Past U.S. administrations invested so heavily in fruitless attempts to facilitate Arab-Israel negotiations that American envoys came to be known as “peace processors” – that is, they were so focused on maintaining the appearance of a “process” that they couldn’t face up to the obvious fact that the Palestinian Arabs just don’t want peace.
In other words, for the Obama administration and its predecessors, process was more important than peace.
Is the Trump administration repeating Obama’s mistake? U.S. envoys Jason Greenblatt and Jared Kushner have announced that they will soon be heading back to the Mideast for yet another round of diplomacy concerning their not-yet-revealed “peace plan.”
The administration’s persistent courtship of the Palestinian Authority is puzzling precisely because it seems to be at odds with the statements of senior U.S. officials and envoys. After the murder of Rabbi Raziel Shevach a year ago, U.S. Ambassador to Israel David Friedman rightly pointed out that “PA law will provide [the killers] financial rewards.” He added, “Look no further to why there is no peace.” The PA responded by calling the American ambassador a “son of a dog,” demanding that he be added to the U.S. “global terror list.”
In an address last September, Ambassador Friedman remarked that “since 1994, the United States has thrown more than $10 billion in humanitarian aid to the Palestinians,” yet “we found that these expenditures were bringing the region no closer to peace or stability, not even by a millimeter.”
In December, the ambassador tweeted: “The PA can be a political body OR a sponsor of terror, not both.” It’s pretty obvious which one of those the PA has chosen.
White House envoy Jason Greenblatt likewise has shared some blunt words about the PA. In a December 3 tweet, he wrote that it was “absurd” that the PA “now tries to defend Hamas & terrorism by undermining a condemnation of Hamas at the UN.”
And in a December 11 op-ed on FoxNews.com, Greenblatt wrote, “The Palestinian Authority continues to reward terrorists and their families and fails to condemn Palestinian terrorist attacks against Israelis.”
Just last week, Greenblatt tweeted to a PA spokesman: “You’re doing nothing [for peace]. You can’t claim to want peace and also try to sabotage the potential for an agreement.” Greenblatt also accused the PA of wanting “only benefits and no responsibilities” from its relationship with the United States.

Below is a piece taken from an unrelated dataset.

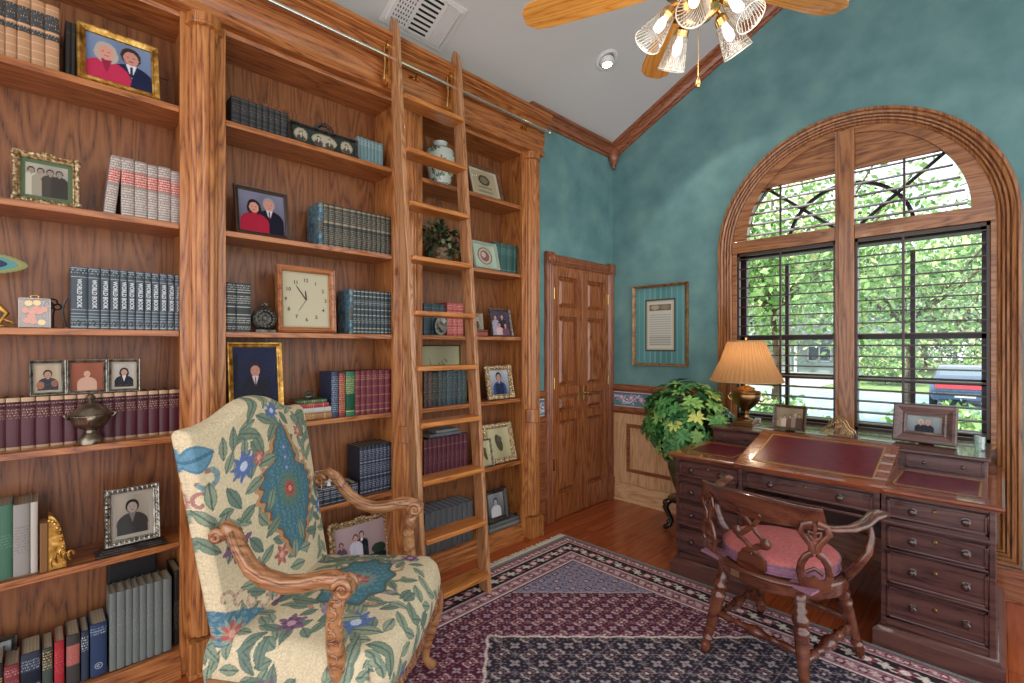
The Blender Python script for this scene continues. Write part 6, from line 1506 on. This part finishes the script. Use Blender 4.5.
for k in range(16): a = 2 * pi * k / 16; b.ball((.014, Rq * .7 * cos(a), zc_ + Rq * .7 * sin(a)), Rq * .11, 4)
for k in range(8): a = 2 * pi * k / 8; b.tube([(.014, Rq * (.25 + .2 * q) * cos(a + .5 * q), zc_ + Rq * (.25 + .2 * q) * sin(a + .5 * q)) for q in (0, .5, 1)], .0028, 5)
b.build('filigree', mat('silvered_bronze', '#77746a', .3, .8), t, smooth=True)
b = MB(); M = Matrix.Translation((0, 0, zc_)) @ Matrix.Rotation(pi / 2, 4, 'Y'); b.lathe([(Rq * .26, .006), (Rq * .2, .014), (0, .017)], 18, M=M); b.build('face', BRZ, t, smooth='auto')
b = MB(); b.tube([(0, -.012, zc_ + Rq), (0, -.010, zc_ + Rq * 1.2), (0, 0, zc_ + Rq * 1.36), (0, .01, zc_ + Rq * 1.2), (0, .012, zc_ + Rq)], [.006, .007, .006, .007, .006], 6); b.build('finial', BRZ, t, smooth=True)
# square wooden clock
ya, yb = ypos(276.5, .0), ypos(334, .0); wq = (yb - ya); hq = at(305, 268, X=.0)[2] - SZ[2]
t = thing('square_wooden_clock', 'square wood-framed clock with a cream dial on the middle shelf', 'clock', (.0, (ya + yb) / 2, SZ[2] + .003)); t.rotation_euler = (0, -.06, 0)
CLW = wood('clock_wood', '#5c3018', '#95582f', '#b07040', 'Y', coat=.5); B = .027
b = MB(); prof = [(0, 0), (0, .02), (B * .25, .03), (B * .6, .034), (B * .8, .026), (B, .03), (B, 0)]
cs = [(-wq / 2 + B, B), (wq / 2 - B, B), (wq / 2 - B, hq - B), (-wq / 2 + B, hq - B)]
b.sweep(prof, [((0, cs[k % 4][0], cs[k % 4][1]), (0, 1 if cs[k % 4][0] > 0 else -1, 1 if cs[k % 4][1] > hq / 2 else -1), (1, 0, 0)) for k in range(5)]); b.box(-.02, 0, -wq / 2 + .003, wq / 2 - .003, .003, hq - .003); b.build('frame', CLW, t, smooth=False, bevel=.001)
b = MB(); b.box(0, .006, cs[0][0] + .0, cs[1][0], B, hq - B); b.build('dial', mat('cream_dial', '#b9b294', .5), t)
ic = mat('clock_ink', '#3a2c24', .5); cz2 = hq / 2; rr = min(wq, hq) / 2 - B - .018
b = MB(); i0 = cs[1][0] - .006
for s in (-1, 1): b.box(.006, .0066, s * i0 - .0008, s * i0 + .0008, B + .006, hq - B - .006); b.box(.006, .0066, -i0, i0, cz2 + s * (hq / 2 - B - .006) - .0008, cz2 + s * (hq / 2 - B - .006) + .0008)
b.build('dial_line', mat('gold_line', '#9a8450', .4, .4), t)
for hnum in range(1, 13):
    me, tw_ = mk_title(str(hnum), .026, 0, None); me.materials.clear(); me.materials.append(ic)
    a = pi / 2 - hnum * pi / 6; me.transform(Matrix.Translation((.0075, rr * cos(a) * 1.0, cz2 + rr * sin(a))) @ Matrix(((0, 0, 1, 0), (1, 0, 0, 0), (0, 1, 0, 0), (0, 0, 0, 1))))
    o = bpy.data.objects.new('numeral', me); COL.objects.link(o); o.parent = t
for nm, ang, L_, wd in (('hour_hand', 0, rr * .5, .0035), ('minute_hand', 35, rr * .92, .0028), ('second_hand', 145, rr * .75, .001)):
    a = pi / 2 + radians(ang if nm != 'hour_hand' else 4); d = Vector((0, cos(a), sin(a))); nn_ = Vector((0, -sin(a), cos(a))); c0 = Vector((.009, 0, cz2)); b = MB()
    b.add([c0 - nn_ * wd, c0 + nn_ * wd, c0 + d * L_ * .8 + nn_ * wd * .8, c0 + d * L_, c0 + d * L_ * .8 - nn_ * wd * .8], [(0, 4, 3, 2, 1)]); vs = [v for v in b.v]
    b.add([(x + .0008, y, z) for x, y, z in vs], [(0, 1, 2, 3, 4)]); b.build(nm, ic, t)
# ornament on the flat pile
t = thing('bronze_figurine', 'small dark bronze figurine lying on top of the green book', 'figurine', (.0, pile_y, pile_top + .0005)); b = MB()
b.ball((0, 0, .012), .012, 6, sc=(1, 2.2, 1)); b.ball((0, -.02, .026), .010, 6); b.tube([(0, -.025, .03), (0, -.015, .042), (0, -.004, .038)], .004, 5); b.tube([(0, .01, .018), (0, .022, .026), (0, .034, .018)], [.006, .005, .003], 6); b.tube([(0, .0, .015), (0, .006, .034), (0, .016, .036)], [.005, .004, .003], 5); b.build('figure', BRZ, t, smooth=True)
# crystal cube with a white cross
hl = at(335, 487, X=.05)[2]
ya, yb = ypos(319, .045), ypos(337, .045); wq = (yb - ya) / 2 * .82
t = thing('glass_cube', 'clear glass cube with a white cross standing on the low navy row', 'ornament', (.015, (ya + yb) / 2, hl + .0015)); b = MB(); b.box(-wq, wq, -wq, wq, 0, 2 * wq); b.build('cube', ACR, t, bevel=.002)
b = MB(); e = .0012
for sx in (-1, 1):
    for sy in (-1, 1):
        b.box(sx * wq - e, sx * wq + e, sy * wq - e, sy * wq + e, 0, 2 * wq); b.box(sx * wq - e, sx * wq + e, -wq, wq, wq + sy * wq - e, wq + sy * wq + e); b.box(-wq, wq, sx * wq - e, sx * wq + e, wq + sy * wq - e, wq + sy * wq + e)
b.build('edge', mat('acrylic_edge', '#c4bcb0', .3), t)
b = MB(); q = wq
def flare(dy, dz, L_): 
    nn_ = (-dz, dy); return [(dy * .1 * q + nn_[0] * .12 * q, dz * .1 * q + nn_[1] * .12 * q), (dy * L_ + nn_[0] * .26 * q, dz * L_ + nn_[1] * .26 * q), (dy * L_ - nn_[0] * .26 * q, dz * L_ - nn_[1] * .26 * q), (dy * .1 * q - nn_[0] * .12 * q, dz * .1 * q - nn_[1] * .12 * q)]
for dy, dz, L_ in ((0, 1, .5 * q), (0, -1, .8 * q), (1, 0, .5 * q), (-1, 0, .5 * q)): b.prism([(y, z + q * 1.1) for y, z in flare(dy, dz, L_)], lambda p, r, d: (d, p, r), q - .004, q + .0015)
b.box(q - .004, q + .0015, -.2 * q, .2 * q, .9 * q, 1.3 * q); b.build('cross', mat('white_enamel', '#d8d8d4', .4), t)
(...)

Meanwhile, two congressmen have just managed to pry loose from the U.S. Government Accountability Office a previously classified report on schools in the Palestinian Authority areas. The 65-page report states that the PA school curriculum uses “militaristic and adversarial imagery, and preaches the values of resistance.”
Even math equations are “problematic,” the report found, citing math problems based on the numbers of Arabs allegedly killed by Israelis in various conflicts. I guess that would be something like: “One glorious Palestinian martyr viciously murdered by Israeli Nazis while trying to liberate Palestine, plus two heroic Palestinian fighters savagely slaughtered by Israeli criminals while battling against the evil occupation, equals what?”
Yet U.S. envoys Greenblatt and Kushner are on their way back to the region in order to tell Arab representatives about “the economic portion of the U.S. peace proposal for Israel and the PA…which is expected to include a combination of aid and investment to help the Palestinian people,” an unnamed U.S. official told Reuters.
Translation: The Trump plan includes the U.S. and others pumping billions of dollars into the corrupt terrorist Palestinian Authority regime and the Palestinian state that the plan reportedly will propose to establish. Talk about throwing good money after bad!
One of the most reprehensible images of the pre-Trump Middle East “peace process” years was that of then-Secretary of State Madeleine Albright taking off her high heels so she could run after Yasir Arafat down the hallway when he stalked out of the negotiations over some triviality. John Kerry’s diplomatic efforts, while not involving high heels, followed the same approach. And yielded the same results.
The Trump administration needs to learn from its predecessors’ mistakes, not repeat them. Running after the Palestinians with armloads of cash has never brought peace, and never will.